[IMGCAP(1)]Did you know if you are watching a man and a woman in a casual conversation and the man starts to pull up his socks, it usually means he wants to ask the woman out on a date?

It’s true. At least, according to Jan Hargrave, author, speaker and expert in non-verbal communication. Hargrave kicked off the final day of The Forum for Women in Accounting and The Forum on Recruiting and Retention in Las Vegas with a humorous and informative presentation of just how important non-verbal communication can be. She had the audience in stitches, offering tidbits on reading body language in both business and personal settings.

Hargrave, who helps choose jury members for court, specializes in when somebody is telling the truth and when people lie. Fifty-five percent of our communication is nonverbal, she said, 38 percent of a person’s communication comes from voice inflection and only 7 percent of people’s actual communication comes from the words that they say.

She talked about gestures that represent honesty and dishonesty.
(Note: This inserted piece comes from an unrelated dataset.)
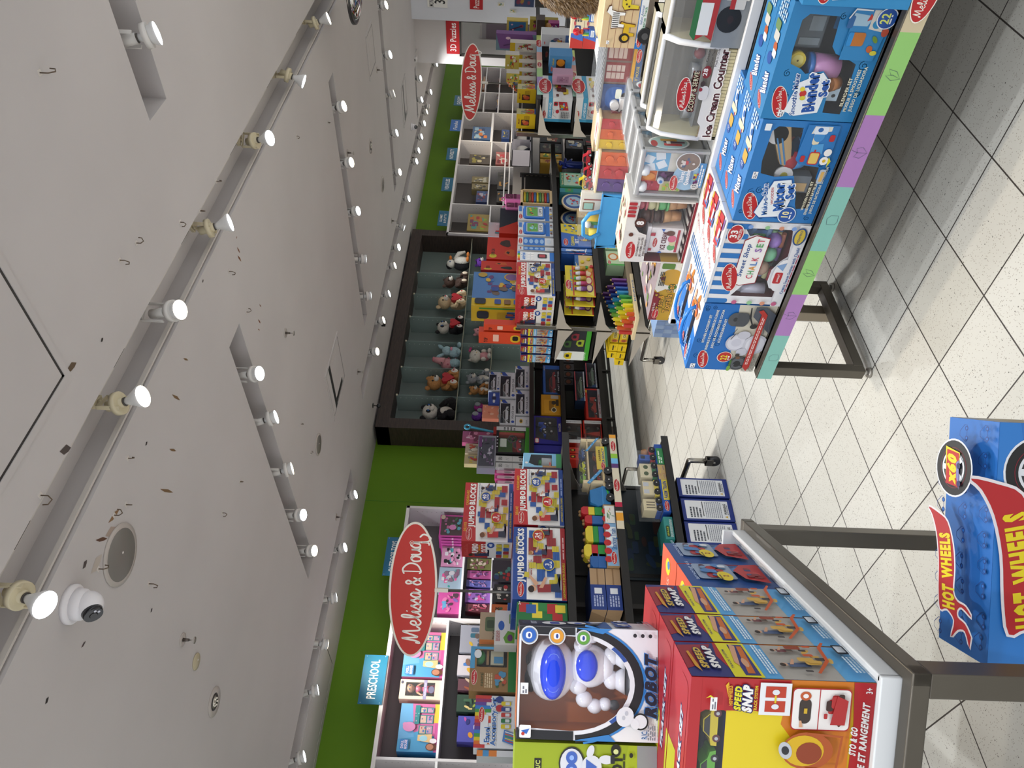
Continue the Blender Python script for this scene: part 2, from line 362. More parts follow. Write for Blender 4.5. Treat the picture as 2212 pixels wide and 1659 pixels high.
def carton(nm, label, cat, fr, w, h, d, base, f=None, l=None, r=None, t=None, win=None, inner='3a3430', group=None, step=.0003, liner=True, side=None, top=None, parent=None):
    """product box: printed front (f), left (l), right (r) and top (t) faces;win: outline of a window cut into the front"""
    mb = MB(fr);V = lambda x, y, z: mb.bm.verts.new(fr.p(x, y, z));B = mb.mi(base)
    sd = mb.mi(side or base);tp = mb.mi(top or side or base)
    def quad(pts, m):
        fc = mb.bm.faces.new([V(*p) for p in pts]);fc.material_index = m;return fc
    quad([(0,0,0),(0, d, 0),(w, d, 0),(w, 0,0)], sd);quad([(0,0, h),(w, 0, h),(w, d, h),(0, d, h)], tp)
    quad([(0,0,0),(0,0, h),(0, d, h),(0, d, 0)], sd);quad([(w, 0,0),(w, d, 0),(w, d, h),(w, 0, h)], sd);quad([(0, d, 0),(0, d, h),(w, d, h),(w, d, 0)], sd)
    if win:
        o = [V(x*w, 0, z*h) for x, z in ((0,0),(1,0),(1,1),(0,1))];i = [V(x*w, 0, z*h) for x, z in win]
        es = [mb.bm.edges.new((L[k], L[(k+1) % len(L)])) for L in (o, i) for k in range(len(L))]
        for fc in bmesh.ops.triangle_fill(mb.bm, edges=es, use_beauty=True)['geom']:
            if isinstance(fc, bmesh.types.BMFace): fc.material_index = B
        if liner:
            e = .003;n = mb.mi(inner);x0 = min(p[0] for p in win)*w-.006;x1 = max(p[0] for p in win)*w+.006;z0 = min(p[1] for p in win)*h-.006;z1 = max(p[1] for p in win)*h+.006;dd = d-.004
            for q in ([(x0, dd, z0),(x1, dd, z0),(x1, dd, z1),(x0, dd, z1)],[(x0, e, z0),(x1, e, z0),(x1, dd, z0),(x0, dd, z0)],[(x0, e, z1),(x0, dd, z1),(x1, dd, z1),(x1, e, z1)],
                      [(x0, e, z0),(x0, dd, z0),(x0, dd, z1),(x0, e, z1)],[(x1, e, z0),(x1, e, z1),(x1, dd, z1),(x1, dd, z0)]): quad(q, n)
    else: quad([(0,0,0),(w, 0,0),(w, 0, h),(0,0, h)], B)
    if f:
        FF = Face(mb, fr.p(0,0,0), fr.ex, fr.ez, -fr.ey, w, h, step);FF.win = win;f(FF)
    if l: l(Face(mb, fr.p(0, d, 0),-fr.ey, fr.ez, -fr.ex, d, h, step))
    if r: r(Face(mb, fr.p(w, 0,0), fr.ey, fr.ez, fr.ex, d, h, step))
    if t: t(Face(mb, fr.p(0,0, h), fr.ex, fr.ey, fr.ez, w, d, step))
    o = mb.done(nm, parent, label, cat, group, 'raw' , loc=fr.p(w/2, d/2,0))
    if win:
        m2 = MB(fr);fc = m2.bm.faces.new([m2.bm.verts.new(fr.p(x*w, .0008, z*h)) for x, z in win]);fc.material_index = m2.mi('film');m2.done('clear_window', o, kind='raw')
    return o
def pbox(nm, label, cat, ax, val, BL, TR, d, base, z0=None, **k):
    fr, w, h = frame_px(ax, val, BL, TR, z0);return carton(nm, label, cat, fr, w, h, d, base, **k)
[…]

For example, when men rub the bottom of their chin while listening, Hargrave said it is a gesture that conveys the man is seriously contemplating what is being said. Men who jingle change in their pockets communicate that they are concerned about their financial situation or money. She said people who use their left hand a lot while gesturing — not lefties, however — typically lie.

Hargrave also showed the audience a gesture called “the steeple,” or when hands are folded in a prayer-like position, and said the movement is one of the largest symbols of confidence.

“Someone is confident when they are creating a steeple at chest level,” she said. “When someone is confident in what they are hearing, there is a steeple at lap level. You can spot when someone is insincere because their gesture doesn’t come at the appropriate time.”

Hargrave also said the type of handshake offered is indicative of that person’s self-esteem. Ideally, people’s “webs” (the area between the thumb and index finger on each shaker’s hand) should meet, and the correct number of “pumps” in a handshake is three.

Hargrave recommended never crossing your hands or arms when in conversation with someone. “The more open your upper body is, the more accepting you are about what they are saying,” she said. “When we are cold, the shoulders are up, and when we are angry, they are way back.”

In terms of honesty, Hargrave said if someone can never meet someone else’s eyes, what they are saying should not be trusted.

“We have found in the court room that excessive eye blinking is a dishonesty gesture,” she said. “Or when somebody keeps their eyes closed, they are trying to block out information.

Rubbing the nose with the left hand is a huge dishonesty gesture, since the person is trying to cover the mouth, which distracts the listener from what they are saying. Tugging on the ear, or eye, on the left side of the body is also indicative of someone trying to cover up the truth. She said the most sincere gesture someone can possibly make is placing their hand over their heart with wide fingers.